====== Provided data ======
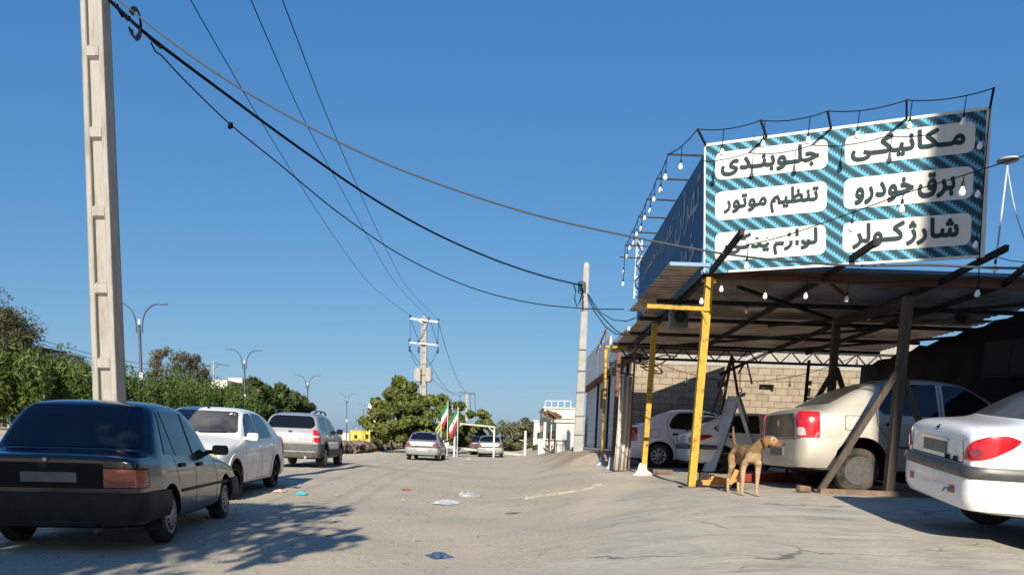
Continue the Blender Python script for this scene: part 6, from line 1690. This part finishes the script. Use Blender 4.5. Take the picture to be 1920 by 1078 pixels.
def tree(name, label, base, h, rad, kind, nclump, nleaf, lsize, seed, group, aspect=.5, droop=0.0, clear=.18, shape='dome', trunks=1, clump=(.16, .30), solid=False, stretch=1.0):
    rg = np.random.RandomState(seed); rr = random.Random(seed)
    t = thing(name, label, 'tree', base, 0, group)
    # clump centres
    cs = []
    k = 0
    zc = h * (clear + (1 - clear) * .48); rz_ = h * (1 - clear) * .5
    while len(cs) < nclump and k < 5000:
        k += 1
        v = rg.uniform(-1, 1, 3)
        l = np.linalg.norm(v)
        if l > 1: continue
        if l < .45 and rg.rand() < .6: continue
        z = zc + v[2] * rz_
        u = (z - h * clear) / (h * (1 - clear))
        w_ = {'dome': 1.0, 'cone': 1.15 - .85 * u, 'vase': .55 + .6 * u, 'box': 1.15}[shape]
        cs.append((v[0] * rad * w_ * stretch, v[1] * rad * w_, z))
    cs = np.array(cs)
    per = nleaf // len(cs)
    Vs, n0, Fs = [], 0, []
    for c in cs:
        cr = rad * rg.uniform(*clump)
        q = rg.normal(0, 1, (per, 3)); q /= np.linalg.norm(q, axis=1)[:, None]
        rad_ = cr * (rg.uniform(.55, 1, (per, 1)) if solid else rg.uniform(0, 1, (per, 1)) ** .45 * rg.uniform(.8, 1.35))
        nq = q.copy(); q = q * rad_
        q[:, 2] *= (.8 if droop < .5 else 1.5)
        V, F = leaves(c + q, lsize * rg.uniform(.4, 1.6, per), aspect, rg, droop, nq, .55)
        Vs.append(V); Fs.append(F + n0); n0 += len(V)
    npmesh('crown', np.concatenate(Vs), np.concatenate(Fs), LM[kind], t)
    bm = bmesh.new()
    for i in range(trunks):
        a = rr.uniform(0, 6.28); o_ = .12 * (trunks > 1) * rad
        b0_ = Vector((o_ * math.cos(a), o_ * math.sin(a), -.1)); m0 = Vector((rr.uniform(-.1, .1) * rad + o_ * 2 * math.cos(a), rr.uniform(-.1, .1) * rad, h * clear * 1.2)); e0 = Vector((m0.x * 1.5, m0.y * 1.5, h * .65))
        w0 = .028 * h / trunks ** .5
        tube(bm, smoothpts([b0_, m0, e0], 4), [w0 * (1 - .75 * j / 8) for j in range(9)], 7)
        sel = sorted(range(len(cs)), key=lambda j: (cs[j][0] - e0.x) ** 2 + (cs[j][1] - e0.y) ** 2)[i::max(trunks, 1)][: 9]
        for j in sel:
            c = Vector(cs[j]); s0 = m0.lerp(e0, rr.uniform(0, .7))
            mid = s0.lerp(c, .5) + Vector((0, 0, .06 * h * rr.uniform(-1, 1)))
            tube(bm, smoothpts([s0, mid, c], 3), [w0 * .45 * (1 - .8 * q / 6) for q in range(7)], 5)
    obj('trunk', bm, MT['bark'], t)
    return t
HG = 'green trees of the median hedge'
hz = [(-40, 655, 70, 27), (30, 658, 80, 28), (95, 662, 80, 30), (160, 688, 75, 32), (235, 695, 75, 35), (305, 700, 70, 39), (345, 715, 62, 44), (395, 720, 60, 48), (435, 728, 55, 53)]
hl = ['leftmost green hedge tree, cut by the picture edge', 'green hedge tree on thin trunks left of the navy saloon', 'bright green hedge tree under the ruined roof', 'green hedge tree just left of the near pole', 'green hedge tree just right of the near pole at the wire ornament', 'green hedge tree below the feathery dry tree', 'darker green hedge tree right below the feathery dry tree', 'green hedge tree before the white blocks', 'green hedge tree at the second street lamp']
for i, (px, py, wpx, Y) in enumerate(hz):
    c = P(px, 790, Y); z = gz(c.x, Y); top = P(px, py, Y)
    h = (top.z - z) * .91; rad = wpx / 1390 * Y * .72
    tree('hedge_tree', hl[i], (c.x, Y, z), h, rad, 'hedge', 30, 9500, .10, 10 + i, HG, aspect=.30, droop=.9, clear=.24, shape='box', trunks=2, clump=(.30, .50))
dk = [(475, 712, 66, 60, 'dark'), (520, 716, 62, 66, 'dark'), (555, 733, 46, 70, 'dark'), (505, 735, 60, 62, 'hedge')]
dl = ['dark round tree right of the second street lamp', 'dark round tree behind the silver off-roader', 'small dark tree at the right end of the hedge', 'low green bush in front of the dark round trees']
for i, (px, py, wpx, Y, kd) in enumerate(dk):
    c = P(px, 800, Y); z = gz(c.x, Y); top = P(px, py, Y)
    tree('median_tree', dl[i], (c.x, Y, z), top.z - z, wpx / 1390 * Y * .62, kd, 34, 5200, .21, 40 + i, 'dark trees of the median', aspect=.55, clear=.15, clump=(.22, .36))
c = P(345, 790, 50); tree('dry_tree', 'feathery brownish tree rising above the middle of the hedge', (c.x, 50, gz(c.x, 50)), P(345, 652, 50).z - gz(c.x, 50), 2.5, 'brown', 60, 12000, .10, 51, None, aspect=.28, clear=.2, shape='vase', clump=(.12, .26), trunks=3)
c = P(-2, 770, 36); tree('dry_tree', 'tall brown-green tree at the left picture edge above the hedge', (c.x, 36, gz(c.x, 36)), P(10, 536, 36).z - gz(c.x, 36), 1.75, 'olive', 60, 17000, .09, 52, None, aspect=.3, clear=.25, clump=(.25, .42), trunks=2)
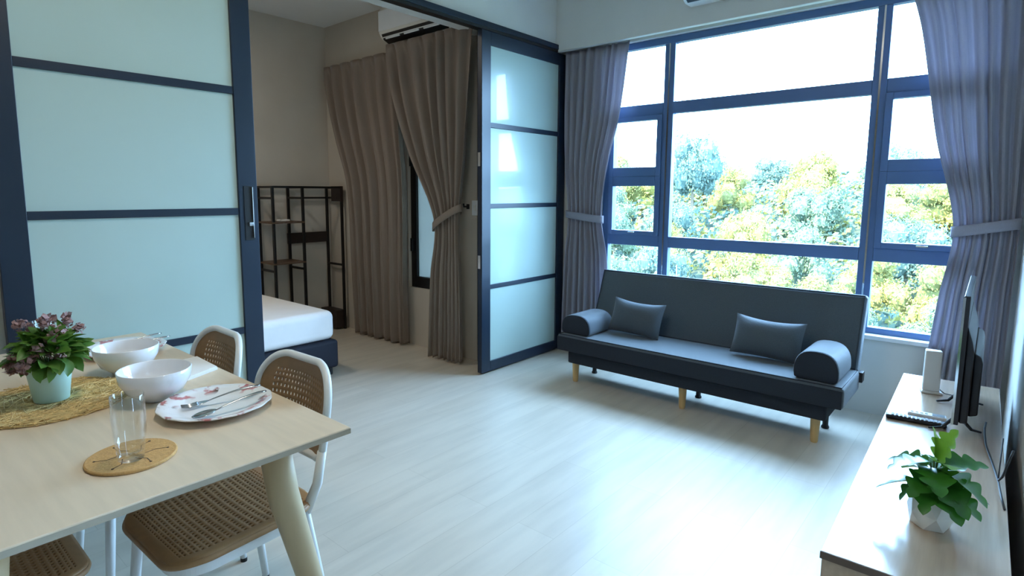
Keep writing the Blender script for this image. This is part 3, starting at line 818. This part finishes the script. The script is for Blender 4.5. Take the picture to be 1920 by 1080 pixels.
ch1.location = (-1.690, 0.685, 0); ch1.rotation_euler.z = math.radians(2)
tag(ch1, 'white chair with woven brown back at the table corner nearest the sofa', 'chair', CG)
ch2.location = (-2.255, 0.675, 0); ch2.rotation_euler.z = math.radians(-1)
tag(ch2, 'white chair with woven brown back tucked in by the sliding door', 'chair', CG)
ch3.location = (-1.84, 0.14, 0); ch3.rotation_euler.z = PI
tag(ch3, 'white chair with woven brown seat peeking out under the near left table edge', 'chair', CG)

# ------------------------------------------------------------------ on the table
def place(o, x, y, z=TZ, rz=0):
    o.location = (x, y, z); o.rotation_euler.z = rz; return o
BOWL = [(0.0, 0.004), (0.040, 0.0), (0.046, 0.004), (0.050, 0.010), (0.078, 0.030), (0.096, 0.062), (0.1005, 0.094), (0.0985, 0.0955), (0.0965, 0.093), (0.091, 0.063), (0.073, 0.034), (0.045, 0.016), (0.0, 0.012)]
bo = MB().lathe(BOWL, 48).build('bowl', M_ceram, smooth=True)
bo2 = bo.copy(); COL.objects.link(bo2)
place(bo, -1.888, 0.596); tag(bo, 'white bowl next to the floral plate on the dining table', 'bowl', 'white bowls on the dining table')
place(bo2, -2.245, 0.625); tag(bo2, 'white bowl in front of the far plate near the potted flowers', 'bowl', 'white bowls on the dining table')
PL = [(0.0, 0.003), (0.085, 0.0), (0.095, 0.003), (0.125, 0.012), (0.152, 0.020), (0.1525, 0.0225), (0.150, 0.0235), (0.122, 0.0155), (0.098, 0.008), (0.088, 0.006), (0.0, 0.006)]
def scallop(a, i): return 1+0.010*math.cos(14*a)*(1 if 3 <= i <= 7 else 0)
p1 = MB().lathe(PL, 84, wob=scallop).build('plate', M_plate, smooth=True)
p2 = p1.copy(); COL.objects.link(p2)
place(p1, -1.672, 0.682, rz=0.9); tag(p1, 'floral-rimmed plate with fork and spoon at the near table corner', 'plate', 'floral plates')
place(p2, -2.56, 0.70, rz=2.2); tag(p2, 'floral-rimmed plate partly hidden behind the far white bowl', 'plate', 'floral plates')
def cutlery_mesh(kind):
    b = MB(); L = 0.185
    # handle along +x, head at -x; local z up
    hp = [(-0.012+t*0.13, 0, 0.004+0.010*math.sin(t*2.2)) for t in [k/8 for k in range(9)]]
    b.tube(hp, [0.0026, 0.0026, 0.0028, 0.003, 0.0036, 0.0044, 0.0052, 0.0056, 0.004], 8, flat=(1, 0.35))
    if kind == 'spoon':
        def fn(u, v):
            x = -0.066+u*0.056; w_ = 0.0185*math.sin(PI*min(1, 0.06+u*0.93))**0.6; y = (v-.5)*2*w_
            return (x, y, 0.0045-0.006*(1-(2*v-1)**2)*math.sin(PI*u)+0.002*u)
        b.grid(10, 8, fn)
    else:
        def fn(u, v):
            x = -0.036+u*0.026; w_ = lerp(0.0125, 0.004, max(0, (u-.35)/.65)); y = (v-.5)*2*w_
            return (x, y, 0.0025+0.002*u)
        b.grid(6, 4, fn)
        for y in (-0.0105, -0.0035, 0.0035, 0.0105):
            b.tube([(-0.034, y, 0.003), (-0.055, y, 0.0015), (-0.072, y*0.95, 0.006)], [0.0022, 0.002, 0.001], 6)
    return b
fk = cutlery_mesh('fork').build('fork', M_steel, smooth=True, solid=0.0012)
sp = cutlery_mesh('spoon').build('spoon', M_steel, smooth=True, solid=0.0012)
def lay(o, head, tail, z0, z1):
    h = Vector((*head, z0)); t = Vector((*tail, z1)); d = t-h
    o.rotation_euler = Euler((0, -math.asin(d.z/d.length), math.atan2(d.y, d.x)), 'XYZ')
    o.location = h + d*0.34; o.scale = (1.13,)*3
lay(fk, (-1.710, 0.612), (-1.655, 0.815), TZ+0.011, TZ+0.028)
lay(sp, (-1.600, 0.590), (-1.595, 0.805), TZ+0.013, TZ+0.028)
tag(fk, 'steel fork lying across the near floral plate', 'fork', 'forks'); tag(sp, 'steel spoon lying along the near edge of the floral plate', 'spoon', 'spoons')
fk2 = fk.copy(); sp2 = sp.copy(); COL.objects.link(fk2); COL.objects.link(sp2)
lay(fk2, (-2.60, 0.655), (-2.60, 0.855), TZ+0.012, TZ+0.026); lay(sp2, (-2.53, 0.66), (-2.52, 0.86), TZ+0.012, TZ+0.026)
tag(fk2, 'steel fork on the far plate behind the bowl', 'fork', 'forks'); tag(sp2, 'steel spoon on the far plate behind the bowl', 'spoon', 'spoons')
# napkin
nk = tag(empty('napkin', (-2.105, 0.785, TZ), 0.0), 'folded white paper napkin between the two bowls and the table edge', 'napkin')
npoly = [(-0.115, -0.050), (0.115, -0.060), (0.060, 0.062), (-0.130, 0.068)]
for k in range(3):
    MB().prism([(a*(1-0.02*k)+0.002*k, b_*(1-0.03*k)) for a, b_ in npoly], lambda a, b_, d: (a, b_, d), 0.001+0.0045*k, 0.0048+0.0045*k).build('fold', M_napk, nk)
# coaster and glass
co = tag(empty('coaster', (-1.497, 0.412, TZ)), 'round cork coaster with dark line print under the drinking glass', 'coaster')
MB().lathe([(0.0, 0), (0.092, 0), (0.0945, 0.002), (0.0945, 0.006), (0.092, 0.008), (0.0, 0.008)], 56).build('cork_disc', M_cork, co, smooth=False)
for a0 in range(6):
    a = a0*PI/3+0.35; r0, r1, r2 = 0.026, 0.050, 0.074
    pts = [(r0*math.cos(a-.4), r0*math.sin(a-.4)), (r1*math.cos(a), r1*math.sin(a)), (r2*math.cos(a-.12), r2*math.sin(a-.12))]
    MB().tube([(x, y, 0.0082) for x, y in pts], 0.0011, 6, flat=(1, .4)).build('line_print', M_ink, co)
    MB().lathe([(0.0, 0.008), (0.003, 0.008), (0.003, 0.0086), (0, 0.0086)], 10, (pts[2][0], pts[2][1], 0)).build('line_print', M_ink, co)
GL = [(0.0, 0.0), (0.026, 0.0), (0.0275, 0.002), (0.0335, 0.06), (0.0355, 0.10), (0.0345, 0.152), (0.0335, 0.1535), (0.0325, 0.152), (0.0335, 0.10), (0.0312, 0.06), (0.026, 0.018), (0.0, 0.014)]
g1 = MB().lathe(GL, 40).build('drinking_glass', M_cup, smooth=True)
g2 = g1.copy(); COL.objects.link(g2)
place(g1, -1.474, 0.404, TZ+0.0085); tag(g1, 'clear drinking glass standing on the cork coaster', 'glass', 'drinking glasses')
place(g2, -2.62, 0.47, TZ); tag(g2, 'clear drinking glass behind the potted flowers', 'glass', 'drinking glasses')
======
◆ Instructions for the task ◆
Only the lines from the one containing "Keep writing the" through the one containing "tag(ch3, 'white chair" are to be extracted, exactly as they appear, with both ends included.

◆ Result of the task ◆
Keep writing the Blender script for this image. This is part 3, starting at line 818. This part finishes the script. The script is for Blender 4.5. Take the picture to be 1920 by 1080 pixels.
ch1.location = (-1.690, 0.685, 0); ch1.rotation_euler.z = math.radians(2)
tag(ch1, 'white chair with woven brown back at the table corner nearest the sofa', 'chair', CG)
ch2.location = (-2.255, 0.675, 0); ch2.rotation_euler.z = math.radians(-1)
tag(ch2, 'white chair with woven brown back tucked in by the sliding door', 'chair', CG)
ch3.location = (-1.84, 0.14, 0); ch3.rotation_euler.z = PI
tag(ch3, 'white chair with woven brown seat peeking out under the near left table edge', 'chair', CG)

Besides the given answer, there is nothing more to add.